Das Westschweizer ZAD-Kollektiv zeigt sich überzeugt, dass die von ihr angewandte Protestform auch andernorts Schule machen wird. «Wir haben mit der Besetzung des Mormonts für die Schweizer Klimabewegung eine Türe geöffnet», sagt ein Mitglied.
Tatsächlich sieht man in der ZAD als Protestform auch in der Deutschschweiz «viel Potential», wie Klimastreik-Aktivist Jonas Kampus sagt. «Wir greifen immer auf die für den konkreten Fall geeigneten Mittel zurück.»
«Das Besetzen von fossilen Infrastrukturen ist für uns eine Option, um die Zerstörung der Umwelt zu verhindern.»

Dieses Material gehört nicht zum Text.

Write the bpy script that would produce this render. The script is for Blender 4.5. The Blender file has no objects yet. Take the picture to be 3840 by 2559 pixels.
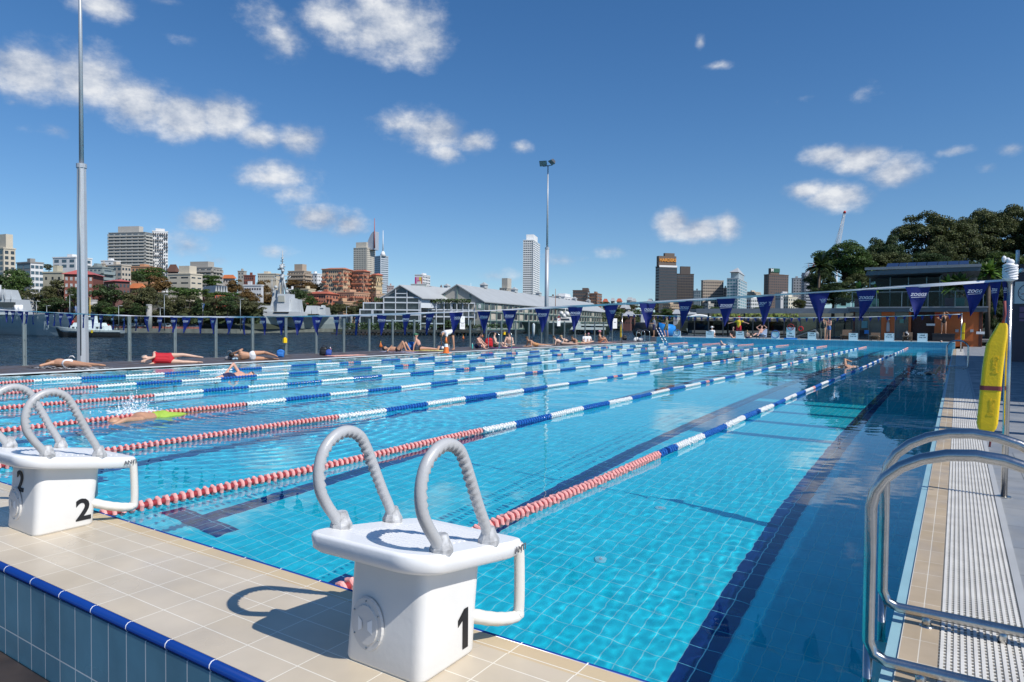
import bpy, bmesh, math, random
import numpy as np
from mathutils import Matrix, Vector
PI = math.pi
sc = bpy.context.scene
COL = sc.collection
rad = math.radians

# ------------------------------------------------------------------ camera
F, YAW, PIT, ROL = 2570.1, rad(33.022), rad(1.522), rad(.5027)
CAM = np.array([.2398, -2.6828, 1.4664])
cam = bpy.data.objects.new('camera', bpy.data.cameras.new('camera'))
COL.objects.link(cam); sc.camera = cam
cam.data.lens = 36 * F / 3840; cam.data.sensor_width = 36
cam.data.clip_start = .05; cam.data.clip_end = 30000
cam.matrix_world = (Matrix.Translation(CAM) @ Matrix.Rotation(YAW, 4, 'Z')
                    @ Matrix.Rotation(PI/2 - PIT, 4, 'X') @ Matrix.Rotation(ROL, 4, 'Z'))

# ------------------------------------------------------------------ sun + sky
SUNV = Vector((.675, -.105, .73)).normalized()
SUN_EL = math.asin(SUNV.z); SUN_ROT = math.atan2(SUNV.x, SUNV.y)
L = bpy.data.lights.new('sun', 'SUN'); L.energy = 4.6; L.angle = rad(.5); L.color = (1, .955, .89)
L.cycles.is_caustics_light = True
sun = bpy.data.objects.new('sun', L); COL.objects.link(sun)
sun.rotation_euler = SUNV.to_track_quat('Z', 'Y').to_euler()
sc.view_settings.view_transform = 'Standard'; sc.view_settings.look = 'None'
sc.view_settings.exposure = 0; sc.view_settings.gamma = 1
sc.cycles.use_denoising = True
sc.cycles.max_bounces = 10; sc.cycles.transparent_max_bounces = 24
sc.cycles.sample_clamp_indirect = 6

W = bpy.data.worlds.new('World'); sc.world = W; W.use_nodes = True
nt = W.node_tree; N = nt.nodes; LK = nt.links
BG = N['Background']; BG.inputs[1].default_value = .1
sky = N.new('ShaderNodeTexSky'); sky.sky_type = 'NISHITA'; sky.sun_disc = False
sky.sun_elevation = SUN_EL; sky.sun_rotation = SUN_ROT
sv = N.new('ShaderNodeTexCoord'); vm = N.new('ShaderNodeMapping'); LK.new(sv.outputs['Generated'], vm.inputs[0])
vm.inputs[1].default_value = (0, 0, .05); vm.inputs[3].default_value = (1, 1, .92); LK.new(vm.outputs[0], sky.inputs[0])
sky.altitude = 0; sky.air_density = 1.0; sky.dust_density = 0.1; sky.ozone_density = 3.0

def _n(tree, t, **k):
    n = tree.nodes.new(t)
    for a, b in k.items(): setattr(n, a, b)
    return n
def _m(tree, op, a, b=None, c=None, clamp=False):
    n = tree.nodes.new('ShaderNodeMath'); n.operation = op; n.use_clamp = clamp
    for i, v in enumerate((a, b, c)):
        if v is None: continue
        if hasattr(v, 'links'): tree.links.new(v, n.inputs[i])
        else: n.inputs[i].default_value = v
    return n.outputs[0]
tc = N.new('ShaderNodeTexCoord')
sep = N.new('ShaderNodeSeparateXYZ'); LK.new(tc.outputs['Generated'], sep.inputs[0])
azn = _m(nt, 'ARCTAN2', sep.outputs[0], sep.outputs[1])           # azimuth east of +Y
eln = _m(nt, 'ARCSINE', sep.outputs[2])
cmb = N.new('ShaderNodeCombineXYZ'); LK.new(azn, cmb.inputs[0]); LK.new(eln, cmb.inputs[1])
AE = cmb.outputs[0]
# the cloud banks of the day: centre and half-size in the (azimuth, elevation) of the sky
def raydir(px, py):
    d = np.array([-math.sin(YAW)*math.cos(PIT), math.cos(YAW)*math.cos(PIT), -math.sin(PIT)])
    r = np.array([math.cos(YAW), math.sin(YAW), 0]); u = np.cross(r, d)
    r2 = r*math.cos(ROL) + u*math.sin(ROL); u2 = -r*math.sin(ROL) + u*math.cos(ROL)
    return d + r2*(px-1920)/F - u2*(py-1279.5)/F
CL = [ # x, y, half-width, half-height (photo/2353 units), strength
 (60,160,150,80,1),(190,180,120,85,1),(310,235,110,70,1),(420,265,95,62,1),(520,270,85,62,1),(590,312,70,40,.9),(690,318,70,42,.8),(130,300,60,22,.35),
 (655,90,70,60,.7),(770,50,110,75,.85),(880,55,120,95,1),(960,75,80,80,.9),(620,40,60,50,.5),
 (925,285,90,42,.65),(1010,300,90,44,.8),(1090,325,60,36,.85),(1030,355,45,28,.6),(1195,337,26,16,.5),(430,90,40,16,.3),
 (610,405,100,45,.6),(680,450,70,30,.5),(730,500,90,34,.95),(800,515,55,34,.9),(465,510,60,34,.65),(430,560,60,40,.45),(500,600,50,24,.4),
 (1545,515,50,36,1),(1610,530,75,36,1),(1670,522,40,40,.9),(1610,95,13,18,.6),(1650,152,34,12,.4),(1850,225,50,16,.3),(1975,220,50,24,.3),
 (1900,358,70,28,.9),(1985,365,75,38,1),(2060,395,75,42,1),(1850,440,60,26,.85),(1915,455,85,36,1),
 (2190,348,50,12,.45),(2325,342,50,20,.6),(2270,385,30,16,.35),(630,580,40,20,.45),(1295,598,50,20,.35),(1400,578,34,14,.3),
 (230,10,80,34,.7),(380,5,50,16,.5),(30,235,30,16,.3),(1130,635,60,16,.3)]
mx = None
for (x, y, hw, hh, s) in CL:
    v = raydir(x*3840/2353, y*3840/2353); v = v/np.linalg.norm(v)
    a = math.atan2(v[0], v[1]); e = math.asin(v[2])
    v2 = raydir((x+hw)*3840/2353, y*3840/2353); v2 /= np.linalg.norm(v2)
    v3 = raydir(x*3840/2353, (y-hh)*3840/2353); v3 /= np.linalg.norm(v3)
    ra = max(1e-3, abs(math.atan2(v2[0], v2[1]) - a)); re = max(1e-3, abs(math.asin(v3[2]) - e))
    s1 = _n(nt, 'ShaderNodeVectorMath', operation='SUBTRACT'); LK.new(AE, s1.inputs[0]); s1.inputs[1].default_value = (a, e, 0)
    s2 = _n(nt, 'ShaderNodeVectorMath', operation='DIVIDE'); LK.new(s1.outputs[0], s2.inputs[0]); s2.inputs[1].default_value = (ra, re, 1)
    s3 = _n(nt, 'ShaderNodeVectorMath', operation='LENGTH'); LK.new(s2.outputs[0], s3.inputs[0])
    q = _m(nt, 'MULTIPLY_ADD', s3.outputs['Value'], -.8*s, 1.0*s)
    mx = q if mx is None else _m(nt, 'MAXIMUM', mx, q)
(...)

Der Vorteil einer «Zone à defendre» im Vergleich zu anderen Formen des zivilen Ungehorsams liege darin, dass sich die Bevölkerung besser mit den Aktivistinnen und Aktivisten identifizieren könne, sagt Expertin Oriane Sarrasin. «Im Gegensatz zur beliebigen Blockade einer Strasse ist eine ZAD nicht rein symbolisch, sondern sie will an einem spezifischen Ort etwas verändern.»
Dass es hierzulande bisher nur eine ZAD gegeben hat, erklärt sich Sarrasin nebst kulturellen Faktoren mit dem Umstand, dass die Schweiz ihre fossile Energie aus dem Ausland bezieht. «Das macht es trotz des hohen CO2-Fussabdrucks schwierig, an einem Ort in der Schweiz eine konkrete Zerstörung aufzuzeigen, wie dies in Deutschland bei Kohleabbaugebieten gemacht wurde», so die Forscherin. Sie erwartet jedoch, dass sich die Ausgangslage mit der aktuell geplanten Erhöhung der Energie-Autonomie verändern dürfte. «So könnten zum Beispiel Standorte für die geplanten Gaskraftwerke zum Ziel neuer Besetzungen werden», vermutet Sarrasin.
Konkrete Pläne verkünden will man bei Klimastreik Schweiz diesbezüglich noch nicht. «Wir werden die Gaskraftwerke mit allen Mitteln verhindern», stellt Aktivist Jonas Kampus klar. Darum habe man bereits eine Petition lanciert und am letzten Freitag in mehreren Städten demonstriert. «Wenn alle diese Anstrengungen nichts nützen, ziehen wir auch Aktionen des zivilen Ungehorsams in Betracht.»